- **WHAT IS NEEDED**: Your task is to copy the listing exactly. Drop any pictures from the copy.

- **GIVEN RECORDS**:
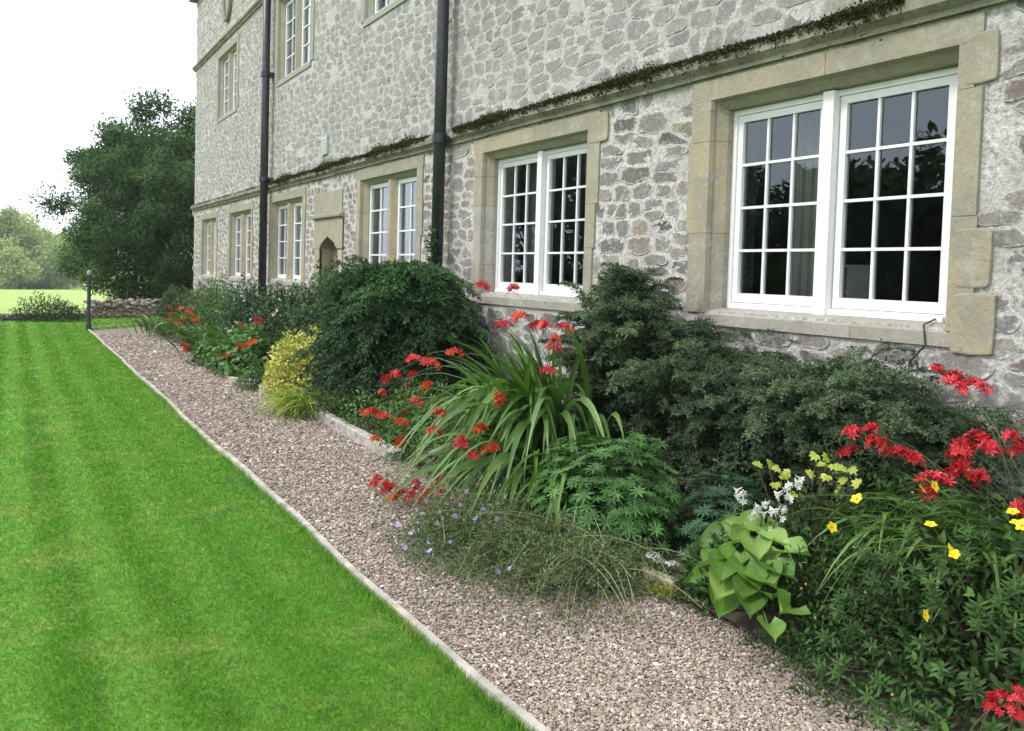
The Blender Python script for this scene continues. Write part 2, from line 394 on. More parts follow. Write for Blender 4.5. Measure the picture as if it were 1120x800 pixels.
# ------------------------------------------------------------------ grass blades and gravel stones (stuff)
def density_pts(n, ylo, yhi, xlo, xhi, power=2.0):
    """points whose density falls with distance"""
    u = rng.random(n)
    a, b = ylo**(1-power), yhi**(1-power); y = (a+u*(b-a))**(1/(1-power))
    return y
def blades():
    n = 430000
    y = density_pts(n, 1.6, 27, 0, 0, 1.9)
    xr = np.where(y < 22.3, edge_x(np.minimum(y, 22.3))-.012, np.clip(1.6+(y-22.3)/.95-.05, 1.5, 4.6))
    xlo = -0.45 - .02*y
    x = xlo + (xr-xlo)*rng.random(n)
    P = np.stack([x, y, np.zeros(n)], 1)
    dep = np.maximum(y, 2.4)
    h = rng.uniform(.009, .021, n)*(1+.04*dep)
    d = norm(np.stack([rng.normal(0, .8, n), rng.normal(0, .8, n), np.ones(n)], 1))
    fr = frames(d, rdir(n))
    wd = .24*np.maximum(dep/4, .8)
    g = G(); tv = np.array([(-1, 0, 0), (1, 0, 0), (0, 1, 0)], float)
    V = np.einsum('mij,kj->mki', fr, tv)
    V = P[:, None] + (fr[:, None, :, 0]*tv[None, :, 0:1]*(h*wd*.5)[:, None, None]) + fr[:, None, :, 1]*tv[None, :, 1:2]*h[:, None, None]
    F = (np.arange(3)[None]+(np.arange(n)*3)[:, None])
    T = np.repeat(rng.random(n), 3); g.add(V.reshape(-1, 3), F, T)
    # taller uncut fringe against the timber edge
    m = 5000; y = density_pts(m, 1.6, 20, 0, 0, 1.6); x = edge_x(y)-.012-np.abs(rng.normal(0, .02, m))
    h = rng.uniform(.025, .06, m); d = norm(np.stack([rng.normal(.2, .5, m), rng.normal(0, .5, m), np.ones(m)], 1)); fr = frames(d, rdir(m))
    P = np.stack([x, y, np.zeros(m)], 1)
    V = P[:, None] + (fr[:, None, :, 0]*tv[None, :, 0:1]*.0022*(1+y/6)[:, None, None]) + fr[:, None, :, 1]*tv[None, :, 1:2]*h[:, None, None]
    g.add(V.reshape(-1, 3), (np.arange(3)[None]+(np.arange(m)*3)[:, None]), np.repeat(rng.random(m), 3))
    return g.build('grass', M_blade)
o = blades(); tag(o, 'short mown green grass covering the lawn', 'grass', kind='stuff')
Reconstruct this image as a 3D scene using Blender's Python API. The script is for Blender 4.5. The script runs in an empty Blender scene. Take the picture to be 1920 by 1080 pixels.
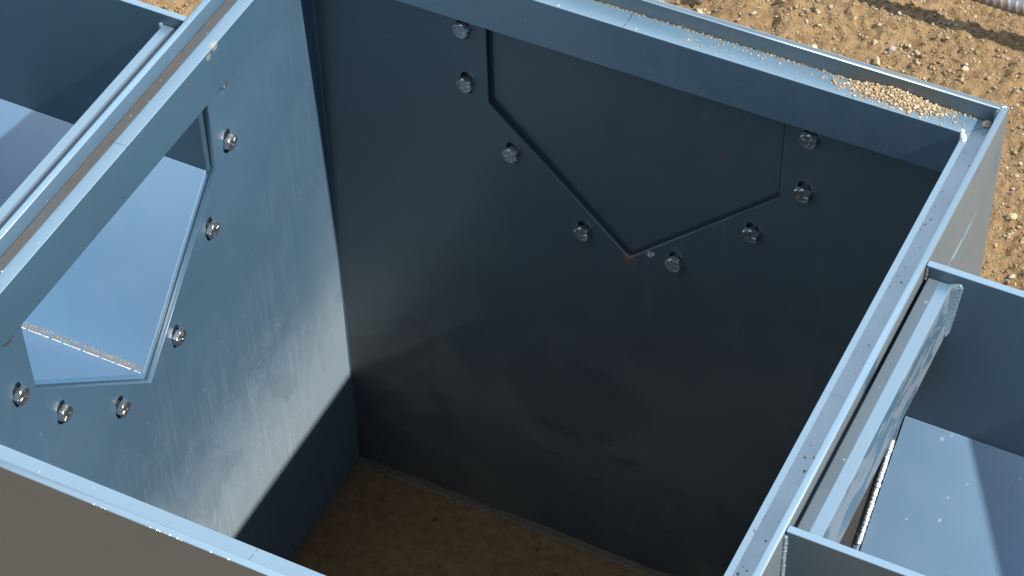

- **EXERCISE RESULT**:
The Blender Python script for this scene continues. Write part 2, from line 394 on. More parts follow. Write for Blender 4.5. Measure the picture as if it were 1120x800 pixels.
# ------------------------------------------------------------------ grass blades and gravel stones (stuff)
def density_pts(n, ylo, yhi, xlo, xhi, power=2.0):
    """points whose density falls with distance"""
    u = rng.random(n)
    a, b = ylo**(1-power), yhi**(1-power); y = (a+u*(b-a))**(1/(1-power))
    return y
def blades():
    n = 430000
    y = density_pts(n, 1.6, 27, 0, 0, 1.9)
    xr = np.where(y < 22.3, edge_x(np.minimum(y, 22.3))-.012, np.clip(1.6+(y-22.3)/.95-.05, 1.5, 4.6))
    xlo = -0.45 - .02*y
    x = xlo + (xr-xlo)*rng.random(n)
    P = np.stack([x, y, np.zeros(n)], 1)
    dep = np.maximum(y, 2.4)
    h = rng.uniform(.009, .021, n)*(1+.04*dep)
    d = norm(np.stack([rng.normal(0, .8, n), rng.normal(0, .8, n), np.ones(n)], 1))
    fr = frames(d, rdir(n))
    wd = .24*np.maximum(dep/4, .8)
    g = G(); tv = np.array([(-1, 0, 0), (1, 0, 0), (0, 1, 0)], float)
    V = np.einsum('mij,kj->mki', fr, tv)
    V = P[:, None] + (fr[:, None, :, 0]*tv[None, :, 0:1]*(h*wd*.5)[:, None, None]) + fr[:, None, :, 1]*tv[None, :, 1:2]*h[:, None, None]
    F = (np.arange(3)[None]+(np.arange(n)*3)[:, None])
    T = np.repeat(rng.random(n), 3); g.add(V.reshape(-1, 3), F, T)
    # taller uncut fringe against the timber edge
    m = 5000; y = density_pts(m, 1.6, 20, 0, 0, 1.6); x = edge_x(y)-.012-np.abs(rng.normal(0, .02, m))
    h = rng.uniform(.025, .06, m); d = norm(np.stack([rng.normal(.2, .5, m), rng.normal(0, .5, m), np.ones(m)], 1)); fr = frames(d, rdir(m))
    P = np.stack([x, y, np.zeros(m)], 1)
    V = P[:, None] + (fr[:, None, :, 0]*tv[None, :, 0:1]*.0022*(1+y/6)[:, None, None]) + fr[:, None, :, 1]*tv[None, :, 1:2]*h[:, None, None]
    g.add(V.reshape(-1, 3), (np.arange(3)[None]+(np.arange(m)*3)[:, None]), np.repeat(rng.random(m), 3))
    return g.build('grass', M_blade)
o = blades(); tag(o, 'short mown green grass covering the lawn', 'grass', kind='stuff')
Reconstruct this image as a 3D scene using Blender's Python API. The script is for Blender 4.5. The script runs in an empty Blender scene. Take the picture to be 1920 by 1080 pixels.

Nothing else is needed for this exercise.